Jasper County Democrat, Volume 19, Number 61, Rensselaer, Jasper County, 28 October 1916 — KEEPING GOOD ROADS GOOD [ARTICLE]

KEEPING GOOD ROADS GOOD

Ample Provision for Maintenance Should Be Part of Road System. Keeping good roads good is the most important task in connection with an improved highway system, once the construction work is. completed. In the United States in the past this task usually has been negleced, the improved roads in many instances being allowed to deteriorate until they became almost impassable, when they were, at heavy cost, rebuilt. The states and counties are now coming to recognize the need of careful and thoroughgoing maintenance, however, is indicated by studies of county road systems in different sections of the country recently made by the office of public roads and rural engineering of the department of agriculture. While some of the eight counties in which intensive studies were made were found to have no provisions for maintenance and others were found to pay for upkeep of the roads out of bond-issue funds, thus creating a debt that would outlive the temporary improvement by many years, two counties in widely separated states were found in which maintenance conditions were practically all that could be desired. In Mississippi, it was found, there is a state law requiring that a special annual tax of at least 1 mill shall be levied for the upkeep of all roads constructed by means'" of bond issues, the fund to be kept separate from all other funds and to be used for maintenance only. Instead of the deterioration taking place on the roads of some of the counties in other states on which examinations were made, it was found that in Lauderdale county, Mississippi, roads built several years ago and maintained from the special fund have actually improved since their completion. The county roads of Franklin county, New York, it was found, are maintained with a contribution of 50 per cent by the state and under direct state supervision. As a result of this system, the roads have been kept up to their condition on completion. While provisions for maintenance were on the whole not satisfactory in the counties of the other states in which studies were made, this condition since has been remedied in Virginia by the passage of a state law providing that an annual tax of not less than 3 per cent of the aniount of bonds issued shall be levied to provide a maintenance fund for bond-built roads.
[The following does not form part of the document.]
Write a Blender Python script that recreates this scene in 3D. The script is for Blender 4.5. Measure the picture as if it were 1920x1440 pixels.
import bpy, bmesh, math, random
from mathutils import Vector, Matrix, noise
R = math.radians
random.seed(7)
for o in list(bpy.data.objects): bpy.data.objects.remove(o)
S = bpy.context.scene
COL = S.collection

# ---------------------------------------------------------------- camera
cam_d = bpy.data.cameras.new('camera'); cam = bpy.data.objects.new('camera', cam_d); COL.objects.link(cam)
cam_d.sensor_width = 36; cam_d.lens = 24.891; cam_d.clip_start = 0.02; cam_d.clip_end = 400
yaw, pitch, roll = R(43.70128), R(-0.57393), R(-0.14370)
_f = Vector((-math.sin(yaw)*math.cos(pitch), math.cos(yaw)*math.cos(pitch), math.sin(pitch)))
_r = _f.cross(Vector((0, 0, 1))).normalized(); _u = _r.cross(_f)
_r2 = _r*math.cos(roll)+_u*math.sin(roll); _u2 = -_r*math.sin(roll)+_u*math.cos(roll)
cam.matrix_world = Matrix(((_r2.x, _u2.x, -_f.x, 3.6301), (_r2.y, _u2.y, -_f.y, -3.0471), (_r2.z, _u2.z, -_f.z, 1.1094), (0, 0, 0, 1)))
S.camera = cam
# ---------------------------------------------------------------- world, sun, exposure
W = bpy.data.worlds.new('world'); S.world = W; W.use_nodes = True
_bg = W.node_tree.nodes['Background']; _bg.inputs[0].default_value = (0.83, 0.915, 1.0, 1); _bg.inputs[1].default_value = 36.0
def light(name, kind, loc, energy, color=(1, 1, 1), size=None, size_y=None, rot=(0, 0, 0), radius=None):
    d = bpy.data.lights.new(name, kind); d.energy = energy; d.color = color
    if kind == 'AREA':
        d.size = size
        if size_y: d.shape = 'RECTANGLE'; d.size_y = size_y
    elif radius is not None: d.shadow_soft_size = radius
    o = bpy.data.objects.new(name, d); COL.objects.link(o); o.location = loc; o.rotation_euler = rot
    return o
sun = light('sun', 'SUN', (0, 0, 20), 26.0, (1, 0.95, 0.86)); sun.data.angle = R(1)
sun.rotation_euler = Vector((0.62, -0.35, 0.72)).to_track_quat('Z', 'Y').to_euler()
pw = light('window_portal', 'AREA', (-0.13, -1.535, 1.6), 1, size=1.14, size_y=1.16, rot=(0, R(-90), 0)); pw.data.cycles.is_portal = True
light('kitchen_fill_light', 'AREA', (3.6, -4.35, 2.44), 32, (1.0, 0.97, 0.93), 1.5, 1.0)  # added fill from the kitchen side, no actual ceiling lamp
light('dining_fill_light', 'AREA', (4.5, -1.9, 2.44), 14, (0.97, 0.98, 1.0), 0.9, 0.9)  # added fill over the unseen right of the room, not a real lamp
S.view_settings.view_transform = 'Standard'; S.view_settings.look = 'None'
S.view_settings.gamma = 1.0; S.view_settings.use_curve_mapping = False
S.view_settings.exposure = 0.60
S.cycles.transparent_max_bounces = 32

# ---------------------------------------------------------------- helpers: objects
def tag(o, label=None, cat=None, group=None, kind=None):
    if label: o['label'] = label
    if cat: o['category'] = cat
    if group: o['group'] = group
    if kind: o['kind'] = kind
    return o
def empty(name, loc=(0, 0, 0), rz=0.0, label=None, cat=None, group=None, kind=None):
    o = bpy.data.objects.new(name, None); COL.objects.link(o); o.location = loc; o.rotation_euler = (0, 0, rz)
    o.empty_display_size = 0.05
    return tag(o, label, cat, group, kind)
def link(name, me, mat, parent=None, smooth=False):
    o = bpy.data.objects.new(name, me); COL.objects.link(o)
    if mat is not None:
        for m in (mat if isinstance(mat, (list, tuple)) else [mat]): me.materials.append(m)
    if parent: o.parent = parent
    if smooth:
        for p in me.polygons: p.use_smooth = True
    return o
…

The existence of a regulation tending to lessen damage to roads and so to reduce maintenance costs was revealed by the studies in Spotsylvania county; Virginia, where the county supervisors had passed an ordinance placing a relatively low limit on loads that may be hauled in wagons fitted with narrow tires and a considerably higher limit on loads for wide-tired wagons. As a result, most of the wagons using the roads of the county have been fitted with tires ranging from three to six inches.